E os docentes precisam identificar os saberes dos pais, e buscar incorporá-los mais dentro da aula para que possam compartilhar o conhecimento com outros jovens que queiram aprendem o que eles têm para oferecer.

Quais as expectativas sobre o Modelo 1 a 1?
A introdução das novas tecnologias pode produzir uma transformação impactante, mas somente se é acompanhada de mudanças fundamentais na cultura escolar
A introdução das novas tecnologias pode produzir uma transformação impactante, mas somente se é acompanhada de mudanças fundamentais na cultura escolar.

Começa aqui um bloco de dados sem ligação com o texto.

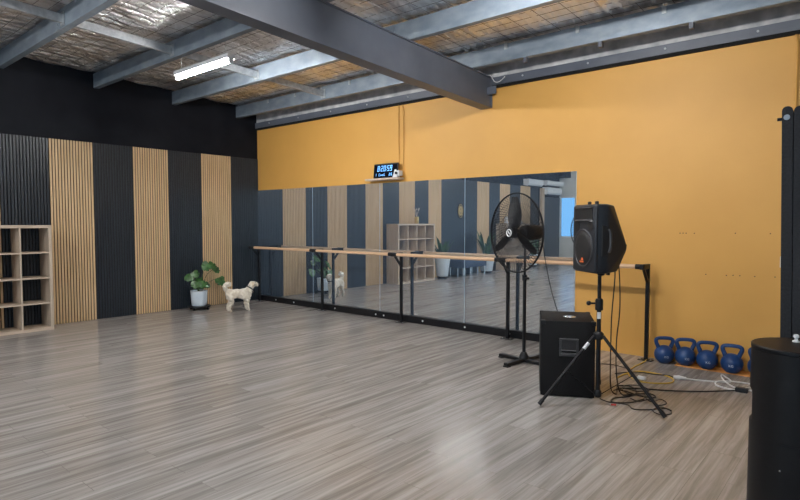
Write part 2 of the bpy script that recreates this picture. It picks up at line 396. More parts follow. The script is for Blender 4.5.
def raf(x0, x1, za, zb):
    y0, y1 = -.008, YB + .01
    b.hull([(x, y, 3.444 + .043 * (-y) + z) for x in (x0, x1) for y in (y0, y1) for z in (za, zb)])
raf(-.09, .09, -.013, 0); raf(-.09, .09, -.405, -.39); raf(.055, .065, -.39, -.013)
b.build('beam_section', 'steel', t)
B().box((-.09, -.012, 3.04), (.09, -.001, 3.44)).build('end_plate', 'steel', t)
B().box((.066, -.10, 3.2), (.2, -.085, 3.3)).build('bracket', 'steel', t)
# eave angle along the orange wall
for X0, X1, l in ((.01, 5.08, 'blue grey steel channel along the top of the orange wall, left of the big rafter'), (5.30, XR - .01, 'blue grey steel channel along the top of the orange wall, right of the big rafter')):
    t = thing('eave_channel', l, 'beam', (0, 0, 0), 0, 'eave channels')
    B().box((X0, -.05, 3.325), (X1, -.044, 3.425)).box((X0, -.044, 3.325), (X1, -.013, 3.331)).build('channel', 'steel', t)
    B().box((X0, -.045, 3.292), (X1, -.001, 3.324)).build('shade_strip', 'felt', t)  # black strip standing in for the shade under the channel flange
    x = X0 + .45
    while x < X1 - .1:
        B().lathe([(.012, 0), (.012, .008), (.006, .012)], 6, (x, -.05, 3.38), Rx(PI / 2)).build('bolt', 'galv', t); x += .85
# bridging bars between purlins
bl = ['pale galvanised bridging bar beside the end of the lit tube light',
      'pale galvanised bridging bar left of the tube light, between the two middle purlins',
      'pale galvanised bridging bar at the top left corner of the photo',
      'short galvanised bridging bar between the last two purlins before the orange wall']
for (ya, yb), l in zip(((-1.72, -2.90), (-2.98, -4.14), (-4.22, -5.38), (-.47, -1.64)), bl):
    za, zb = zr(ya) - .135, zr(yb) - .135
    b = B().hull([(2.45 + dx, y, z + dz) for y, z in ((ya - .004, za), (yb - .004, zb)) for dx in (-.02, .02) for dz in (-.045, .045)])
    b.box((2.40, ya - .012, za - .07), (2.50, ya - .004, za + .07))
    tag(b.build('bridging_bar', 'galv'), l, 'beam', 'bridging bars between the purlins')
tag(B().tube(spline([(5.3, -.1, 3.45), (5.36, -.15, 3.40), (5.4, -.145, 3.34), (5.47, -.15, 3.33), (5.55, -.147, 3.38)], 6), .006, 6).build('roof_cable', 'whitecord'),
    'short loose white cable hanging at the end of the big rafter', 'cable')

# ------------------------------------------------------------------ tube lights
def tube_light(loc, label):
    t = thing('tube_light', label, 'light', loc, 0, 'ceiling tube lights')
    B().prism([(-.055, 0), (.055, 0), (.045, .055), (-.045, .055)], 0, -.62, .62).build('housing', 'white', t)
    B().tube([(-.59, 0, -.024), (.59, 0, -.024)], .021, 12).build('tube', 'tube', t, 40)
    for s in (-1, 1):
        B().box((.592 * s, -.028, -.05), (.62 * s, .028, 0), .004).build('end_cap', 'white', t)
        B().tube([(.5 * s, 0, .055), (.5 * s, 0, zr(loc[1]) - .02 - loc[2])], .004, 6).build('hanger_rod', 'galv', t)
    return t
tl = tube_light((2.91, -2.84, 3.40), 'lit white fluorescent tube light hanging between the roof purlins')
LAMPS = [((6.95, -2.95, 3.43), 'fluorescent tube light above the camera side of the orange wall'),
         ((3.0, -7.2, 3.58), 'fluorescent tube light over the middle of the hall, left row'),
         ((8.2, -7.2, 3.58), 'fluorescent tube light over the middle of the hall, right row'),
         ((4.0, -11.2, 3.75), 'fluorescent tube light near the glazed rear wall')]
for p, l in LAMPS: dup(tl, p, None, l)

# ------------------------------------------------------------------ mirrors, kick board, barre
ml = ['wall mirror panel next to the slatted corner, first of four', 'wall mirror panel below the shelf with the clock, left of it, second of four',
      'wall mirror panel reflecting the cube shelf, third of four', 'wall mirror panel behind the fan, at the right end of the mirrors']
for k in range(4):
    x0 = .024 + k * 1.611; x1 = x0 + 1.608
    t = thing('wall_mirror', ml[k], 'mirror', (x0, 0, 0), 0, 'wall mirrors')
    B().box((0, -.006, .10), (1.608, -.001, 2.131)).build('backing', 'seal', t)
    B().box((.003 if k else 0, -.011, .10), (1.605, -.006, 2.131)).build('glass', 'mirror', t)
t = thing('kick_board', 'long black kick board running under the mirrors with round white caps', 'skirting', (0, 0, 0))
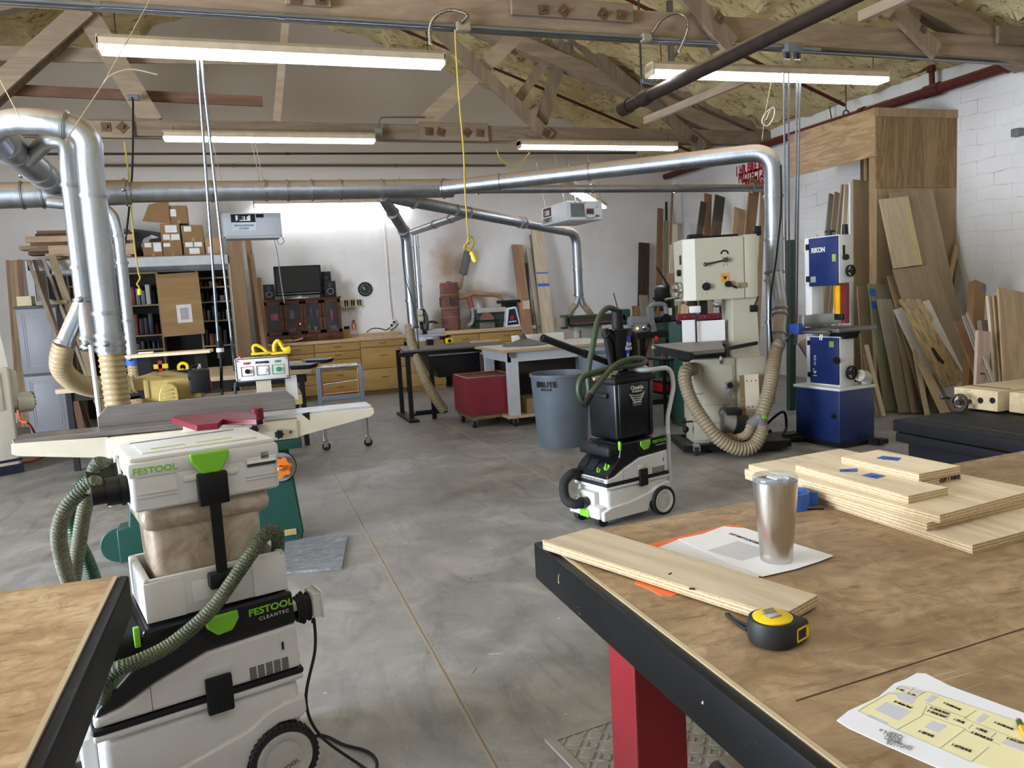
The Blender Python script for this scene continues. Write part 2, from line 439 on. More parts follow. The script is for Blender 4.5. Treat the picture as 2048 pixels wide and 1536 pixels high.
def mat_wall(name='white_wall_paint', base='dcd8d2', low='cfc9bf'):
    m, nt, b = _new(name); w = coords(nt, 'World')
    n1 = noise(nt, w, 0.8, 4, 0.6); n2 = noise(nt, w, 9, 4, 0.6)
    c = ramp(nt, n1, [(0.35, lin(low)), (0.65, lin(base))])
    c = mixc(nt, ramp(nt, n2, [(0.55, g4(0)), (0.8, g4(0.25))]), c, lin('b5a48c'))
    s = nt.nodes.new('ShaderNodeSeparateXYZ'); nt.links.new(w, s.inputs[0])
    # brown sawdust stains blown on the wall by the exhaust filters: two soft blotches
    for (x, z, rx, rz, k) in ((3.36, 2.0, 0.55, 0.75, 0.85), (3.85, 1.50, 0.75, 0.35, 0.75), (3.6, 2.5, 0.8, 0.9, 0.4), (4.25, 1.35, 0.3, 0.28, 0.6)):
        v = nt.nodes.new('ShaderNodeCombineXYZ')
        for i, (o, c0, r0) in enumerate(((0, x, rx), (2, z, rz))):
            a = nt.nodes.new('ShaderNodeMath'); a.operation = 'SUBTRACT'; nt.links.new(s.outputs[o], a.inputs[0]); a.inputs[1].default_value = c0
            d = nt.nodes.new('ShaderNodeMath'); d.operation = 'DIVIDE'; nt.links.new(a.outputs[0], d.inputs[0]); d.inputs[1].default_value = r0
            nt.links.new(d.outputs[0], v.inputs[i])
        L = nt.nodes.new('ShaderNodeVectorMath'); L.operation = 'LENGTH'; nt.links.new(v.outputs[0], L.inputs[0])
        a = nt.nodes.new('ShaderNodeMath'); a.operation = 'MULTIPLY_ADD'; nt.links.new(noise(nt, w, 4, 4), a.inputs[0]); a.inputs[1].default_value = 0.5; nt.links.new(L.outputs['Value'], a.inputs[2])
        c = mixc(nt, ramp(nt, a.outputs[0], [(0.35, g4(k)), (1.0, g4(0))]), c, lin('8f6c46'))
    # painted shade: wall browned above the truss line where it is dim
    a = nt.nodes.new('ShaderNodeMath'); a.operation = 'MULTIPLY_ADD'; nt.links.new(n1, a.inputs[0]); a.inputs[1].default_value = 0.5; nt.links.new(s.outputs[2], a.inputs[2])
    f = nt.nodes.new('ShaderNodeMapRange'); nt.links.new(a.outputs[0], f.inputs[0]); f.inputs[1].default_value = 3.1; f.inputs[2].default_value = 4.3; f.inputs[4].default_value = 0.8
    c = mixc(nt, f.outputs[0], c, lin('b8a892'))
    nt.links.new(c, b.inputs['Base Color']); b.inputs['Roughness'].default_value = 0.75
    bump(nt, b, n2, 0.12, 0.01); return m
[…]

Os jovens podem ter relações significativas e profundas com os meios digitais e com as comunidades online, ou podem usá-las de um modo superficial e banal que os distraia mais do processo de aprendizado.
Eles necessitam de adultos que os ajudem e guiem, por meio de relações mais produtivas com as redes e a informação, e adultos com a mente aberta, capazes de apreciar e valorizar os tipos de aprendizagem apaixonadas e conectadas socialmente, que ocorrem quando os jovens encontram seu caminho até um lugar especial dentro do mundo online.

Quais desafios as escolas enfrentam na sociedade da informação e do conhecimento?
O maior desafio é eliminar a ideia que as tecnologias farão todo o trabalho por nós, em lugar de vê-las como um recurso que pode ser mobilizado de modo a transformar a cultura de aprendizagem escolar.
O outro desafio é continuar crescendo, em lugar de acreditar que as soluções que funcionam hoje continuarão funcionando amanhã, tendo em conta os modos pelos quais as redes e os computadores aceleraram a inovação em todos os aspectos de nossas vidas.
As escolas são, geralmente, espaços mais conservadores que transformadores para os jovens estudantes. Necessitam ser, ao invés disso, ambientes que os ajudem a preparar-se para um mundo que está em constante transformação.